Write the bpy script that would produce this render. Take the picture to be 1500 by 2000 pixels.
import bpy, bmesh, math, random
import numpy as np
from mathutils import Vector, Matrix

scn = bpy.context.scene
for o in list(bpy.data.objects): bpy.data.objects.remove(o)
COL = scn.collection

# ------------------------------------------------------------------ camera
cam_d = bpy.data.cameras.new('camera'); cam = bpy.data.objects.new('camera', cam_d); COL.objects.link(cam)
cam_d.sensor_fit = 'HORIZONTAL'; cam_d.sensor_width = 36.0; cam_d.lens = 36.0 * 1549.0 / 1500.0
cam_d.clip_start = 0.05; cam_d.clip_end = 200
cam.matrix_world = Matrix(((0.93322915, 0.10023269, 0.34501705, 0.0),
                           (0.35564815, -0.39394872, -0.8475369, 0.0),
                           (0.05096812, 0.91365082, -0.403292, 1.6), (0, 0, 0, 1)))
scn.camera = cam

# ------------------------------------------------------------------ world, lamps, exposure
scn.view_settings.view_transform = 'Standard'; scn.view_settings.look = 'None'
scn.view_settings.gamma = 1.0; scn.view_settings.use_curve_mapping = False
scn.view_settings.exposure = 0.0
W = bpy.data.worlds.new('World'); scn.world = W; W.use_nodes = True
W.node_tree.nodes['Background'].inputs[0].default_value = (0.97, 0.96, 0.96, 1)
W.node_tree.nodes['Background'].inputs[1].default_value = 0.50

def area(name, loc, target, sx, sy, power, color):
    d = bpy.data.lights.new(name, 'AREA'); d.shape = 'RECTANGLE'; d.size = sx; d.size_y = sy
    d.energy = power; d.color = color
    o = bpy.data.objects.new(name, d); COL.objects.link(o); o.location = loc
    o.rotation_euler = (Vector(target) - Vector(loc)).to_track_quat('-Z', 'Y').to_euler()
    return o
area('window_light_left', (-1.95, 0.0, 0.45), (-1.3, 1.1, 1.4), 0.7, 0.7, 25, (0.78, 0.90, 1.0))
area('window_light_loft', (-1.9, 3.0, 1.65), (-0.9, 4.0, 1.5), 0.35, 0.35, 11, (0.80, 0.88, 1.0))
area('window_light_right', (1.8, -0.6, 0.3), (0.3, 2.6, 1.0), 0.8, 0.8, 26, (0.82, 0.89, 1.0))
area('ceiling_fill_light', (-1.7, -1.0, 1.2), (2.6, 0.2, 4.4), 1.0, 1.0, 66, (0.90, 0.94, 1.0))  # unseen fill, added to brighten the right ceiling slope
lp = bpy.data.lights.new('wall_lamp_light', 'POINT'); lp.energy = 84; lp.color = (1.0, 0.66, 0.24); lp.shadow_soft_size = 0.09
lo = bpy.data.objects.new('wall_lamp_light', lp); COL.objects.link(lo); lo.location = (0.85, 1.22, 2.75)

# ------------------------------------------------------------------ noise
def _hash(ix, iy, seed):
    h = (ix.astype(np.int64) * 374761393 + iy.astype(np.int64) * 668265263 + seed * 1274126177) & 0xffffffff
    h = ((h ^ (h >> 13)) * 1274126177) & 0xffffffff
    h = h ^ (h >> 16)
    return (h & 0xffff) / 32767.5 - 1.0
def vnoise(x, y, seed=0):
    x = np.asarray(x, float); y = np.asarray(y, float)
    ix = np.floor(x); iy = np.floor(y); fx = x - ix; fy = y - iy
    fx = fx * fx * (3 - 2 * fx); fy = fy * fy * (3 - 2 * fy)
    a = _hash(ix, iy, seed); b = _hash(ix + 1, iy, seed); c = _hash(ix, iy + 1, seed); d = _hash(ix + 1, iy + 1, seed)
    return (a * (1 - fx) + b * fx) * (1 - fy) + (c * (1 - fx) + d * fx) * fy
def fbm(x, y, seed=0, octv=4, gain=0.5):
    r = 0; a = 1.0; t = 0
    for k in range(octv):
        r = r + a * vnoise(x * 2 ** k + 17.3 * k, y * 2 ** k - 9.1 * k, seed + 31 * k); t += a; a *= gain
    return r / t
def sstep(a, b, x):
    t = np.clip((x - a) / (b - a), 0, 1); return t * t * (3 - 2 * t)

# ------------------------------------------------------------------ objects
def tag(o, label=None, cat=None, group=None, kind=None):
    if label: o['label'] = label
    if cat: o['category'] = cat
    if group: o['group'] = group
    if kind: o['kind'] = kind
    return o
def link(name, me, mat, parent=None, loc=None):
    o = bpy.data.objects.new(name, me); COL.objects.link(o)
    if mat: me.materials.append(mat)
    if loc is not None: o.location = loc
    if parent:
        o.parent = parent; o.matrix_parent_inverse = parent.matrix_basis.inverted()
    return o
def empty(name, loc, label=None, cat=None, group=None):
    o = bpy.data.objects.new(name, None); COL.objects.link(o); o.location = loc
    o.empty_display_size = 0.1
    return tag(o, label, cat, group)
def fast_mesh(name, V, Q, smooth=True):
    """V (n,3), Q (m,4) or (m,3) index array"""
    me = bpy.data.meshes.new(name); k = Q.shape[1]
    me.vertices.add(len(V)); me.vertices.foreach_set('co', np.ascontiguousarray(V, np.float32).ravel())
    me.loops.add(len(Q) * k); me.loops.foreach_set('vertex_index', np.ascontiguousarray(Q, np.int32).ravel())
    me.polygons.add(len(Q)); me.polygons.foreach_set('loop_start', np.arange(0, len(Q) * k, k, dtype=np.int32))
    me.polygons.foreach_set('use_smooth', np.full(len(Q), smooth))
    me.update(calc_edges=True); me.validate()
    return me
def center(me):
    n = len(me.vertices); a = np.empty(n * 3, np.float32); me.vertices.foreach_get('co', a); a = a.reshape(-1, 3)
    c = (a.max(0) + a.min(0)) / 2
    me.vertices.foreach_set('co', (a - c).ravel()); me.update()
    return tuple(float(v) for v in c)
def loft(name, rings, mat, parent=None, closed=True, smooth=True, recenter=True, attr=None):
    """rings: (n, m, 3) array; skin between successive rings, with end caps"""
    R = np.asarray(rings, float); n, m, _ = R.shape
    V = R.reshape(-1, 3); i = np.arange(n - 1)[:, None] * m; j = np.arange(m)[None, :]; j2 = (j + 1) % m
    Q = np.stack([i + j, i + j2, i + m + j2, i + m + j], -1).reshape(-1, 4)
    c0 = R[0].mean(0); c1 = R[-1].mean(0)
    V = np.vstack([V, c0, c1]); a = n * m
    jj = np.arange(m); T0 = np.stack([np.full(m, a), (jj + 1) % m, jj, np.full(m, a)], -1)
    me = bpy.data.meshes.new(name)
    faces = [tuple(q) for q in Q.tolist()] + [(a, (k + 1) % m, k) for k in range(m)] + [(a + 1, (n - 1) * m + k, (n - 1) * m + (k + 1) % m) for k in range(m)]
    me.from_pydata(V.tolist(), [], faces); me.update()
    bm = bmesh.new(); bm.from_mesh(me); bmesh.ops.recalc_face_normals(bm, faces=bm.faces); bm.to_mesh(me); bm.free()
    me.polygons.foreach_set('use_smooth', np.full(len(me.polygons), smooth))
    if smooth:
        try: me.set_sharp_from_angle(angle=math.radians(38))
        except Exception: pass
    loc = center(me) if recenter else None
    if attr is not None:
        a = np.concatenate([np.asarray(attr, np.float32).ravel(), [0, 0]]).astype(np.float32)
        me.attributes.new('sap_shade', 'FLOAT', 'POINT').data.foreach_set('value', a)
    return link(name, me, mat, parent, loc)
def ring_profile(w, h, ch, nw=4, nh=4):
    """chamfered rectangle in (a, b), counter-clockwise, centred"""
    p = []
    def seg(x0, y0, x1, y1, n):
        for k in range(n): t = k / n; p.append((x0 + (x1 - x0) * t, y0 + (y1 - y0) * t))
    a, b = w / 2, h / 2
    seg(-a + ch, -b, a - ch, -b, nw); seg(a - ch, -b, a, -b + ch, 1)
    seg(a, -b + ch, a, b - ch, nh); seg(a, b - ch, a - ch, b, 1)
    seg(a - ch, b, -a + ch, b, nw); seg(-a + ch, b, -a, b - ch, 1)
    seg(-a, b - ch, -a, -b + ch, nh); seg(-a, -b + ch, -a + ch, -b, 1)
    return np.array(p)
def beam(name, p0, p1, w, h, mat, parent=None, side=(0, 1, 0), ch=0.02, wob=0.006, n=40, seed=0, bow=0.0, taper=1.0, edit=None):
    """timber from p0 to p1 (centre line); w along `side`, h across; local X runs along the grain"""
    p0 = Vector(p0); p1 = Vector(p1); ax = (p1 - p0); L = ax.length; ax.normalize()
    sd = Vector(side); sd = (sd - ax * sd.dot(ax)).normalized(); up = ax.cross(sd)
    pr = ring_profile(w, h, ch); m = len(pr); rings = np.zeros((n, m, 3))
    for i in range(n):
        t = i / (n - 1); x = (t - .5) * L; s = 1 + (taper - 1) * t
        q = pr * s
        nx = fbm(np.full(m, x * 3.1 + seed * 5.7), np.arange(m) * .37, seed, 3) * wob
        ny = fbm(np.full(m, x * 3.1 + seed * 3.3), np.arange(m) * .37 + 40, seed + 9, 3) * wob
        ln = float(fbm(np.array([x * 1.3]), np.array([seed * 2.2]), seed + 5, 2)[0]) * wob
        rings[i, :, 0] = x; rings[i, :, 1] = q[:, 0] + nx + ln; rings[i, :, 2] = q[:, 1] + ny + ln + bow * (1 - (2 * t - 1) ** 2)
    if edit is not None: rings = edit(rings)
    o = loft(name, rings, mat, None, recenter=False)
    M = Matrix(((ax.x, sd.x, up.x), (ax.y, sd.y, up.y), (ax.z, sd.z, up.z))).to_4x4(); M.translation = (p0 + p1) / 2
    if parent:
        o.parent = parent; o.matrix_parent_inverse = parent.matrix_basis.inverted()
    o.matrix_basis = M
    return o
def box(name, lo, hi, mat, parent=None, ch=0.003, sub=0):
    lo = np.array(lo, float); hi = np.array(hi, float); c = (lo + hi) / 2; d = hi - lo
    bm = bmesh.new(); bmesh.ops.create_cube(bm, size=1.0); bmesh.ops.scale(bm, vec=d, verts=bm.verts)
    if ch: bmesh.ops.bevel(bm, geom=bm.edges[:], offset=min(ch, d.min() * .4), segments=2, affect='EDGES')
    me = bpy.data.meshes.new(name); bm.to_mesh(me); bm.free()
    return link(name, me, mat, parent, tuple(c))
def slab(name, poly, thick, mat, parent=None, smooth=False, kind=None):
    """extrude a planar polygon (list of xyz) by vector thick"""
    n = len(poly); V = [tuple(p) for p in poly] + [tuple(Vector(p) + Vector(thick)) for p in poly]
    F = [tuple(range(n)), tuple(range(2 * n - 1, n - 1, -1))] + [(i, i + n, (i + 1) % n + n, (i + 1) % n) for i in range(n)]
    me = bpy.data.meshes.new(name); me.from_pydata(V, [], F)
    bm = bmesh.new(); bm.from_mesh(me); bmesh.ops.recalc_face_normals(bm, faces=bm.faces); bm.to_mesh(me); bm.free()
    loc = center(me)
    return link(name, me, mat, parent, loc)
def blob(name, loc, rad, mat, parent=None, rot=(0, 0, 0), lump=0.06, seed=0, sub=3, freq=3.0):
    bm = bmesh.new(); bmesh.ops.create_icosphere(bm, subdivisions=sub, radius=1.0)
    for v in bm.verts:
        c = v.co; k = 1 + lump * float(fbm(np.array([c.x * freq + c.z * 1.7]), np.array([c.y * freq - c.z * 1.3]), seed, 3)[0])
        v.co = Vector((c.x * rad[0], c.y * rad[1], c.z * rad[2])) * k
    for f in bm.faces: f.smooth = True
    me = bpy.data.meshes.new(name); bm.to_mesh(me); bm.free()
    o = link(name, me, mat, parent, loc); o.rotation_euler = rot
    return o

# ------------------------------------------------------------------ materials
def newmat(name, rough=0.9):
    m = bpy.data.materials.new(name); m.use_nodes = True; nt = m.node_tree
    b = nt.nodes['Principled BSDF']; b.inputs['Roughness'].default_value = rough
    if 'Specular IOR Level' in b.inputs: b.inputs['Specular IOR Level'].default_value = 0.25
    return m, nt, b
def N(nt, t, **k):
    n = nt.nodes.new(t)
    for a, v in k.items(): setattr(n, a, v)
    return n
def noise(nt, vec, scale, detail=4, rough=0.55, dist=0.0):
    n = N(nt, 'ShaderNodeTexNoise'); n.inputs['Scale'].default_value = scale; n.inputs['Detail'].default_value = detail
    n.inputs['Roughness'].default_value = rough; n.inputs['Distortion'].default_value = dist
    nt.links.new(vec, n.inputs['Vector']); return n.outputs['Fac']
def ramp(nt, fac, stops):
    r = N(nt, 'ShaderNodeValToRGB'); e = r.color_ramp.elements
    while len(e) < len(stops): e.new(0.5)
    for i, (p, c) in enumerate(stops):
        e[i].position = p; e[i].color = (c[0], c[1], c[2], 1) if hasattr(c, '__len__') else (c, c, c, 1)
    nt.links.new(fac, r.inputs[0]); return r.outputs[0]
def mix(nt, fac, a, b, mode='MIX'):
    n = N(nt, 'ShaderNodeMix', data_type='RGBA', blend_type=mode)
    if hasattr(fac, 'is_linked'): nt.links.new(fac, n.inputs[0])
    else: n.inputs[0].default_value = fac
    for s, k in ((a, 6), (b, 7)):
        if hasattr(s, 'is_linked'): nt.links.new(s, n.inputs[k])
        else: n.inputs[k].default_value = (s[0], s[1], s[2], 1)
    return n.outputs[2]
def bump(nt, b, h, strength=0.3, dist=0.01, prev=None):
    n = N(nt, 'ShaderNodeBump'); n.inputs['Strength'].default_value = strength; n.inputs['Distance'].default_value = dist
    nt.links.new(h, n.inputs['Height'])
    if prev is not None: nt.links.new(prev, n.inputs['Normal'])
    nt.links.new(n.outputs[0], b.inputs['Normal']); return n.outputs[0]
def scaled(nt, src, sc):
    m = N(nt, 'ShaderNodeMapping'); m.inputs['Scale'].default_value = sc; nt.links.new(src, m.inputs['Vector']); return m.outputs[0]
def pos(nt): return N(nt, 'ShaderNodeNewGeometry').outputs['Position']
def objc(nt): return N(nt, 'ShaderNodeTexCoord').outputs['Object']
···
Print only the lines that run from the start of the listing to the line bearing "COL = scn.collection"; please keep the first line and that last one, exactly as they appear.

**Completed exercise**
Write the bpy script that would produce this render. Take the picture to be 1500 by 2000 pixels.
import bpy, bmesh, math, random
import numpy as np
from mathutils import Vector, Matrix

scn = bpy.context.scene
for o in list(bpy.data.objects): bpy.data.objects.remove(o)
COL = scn.collection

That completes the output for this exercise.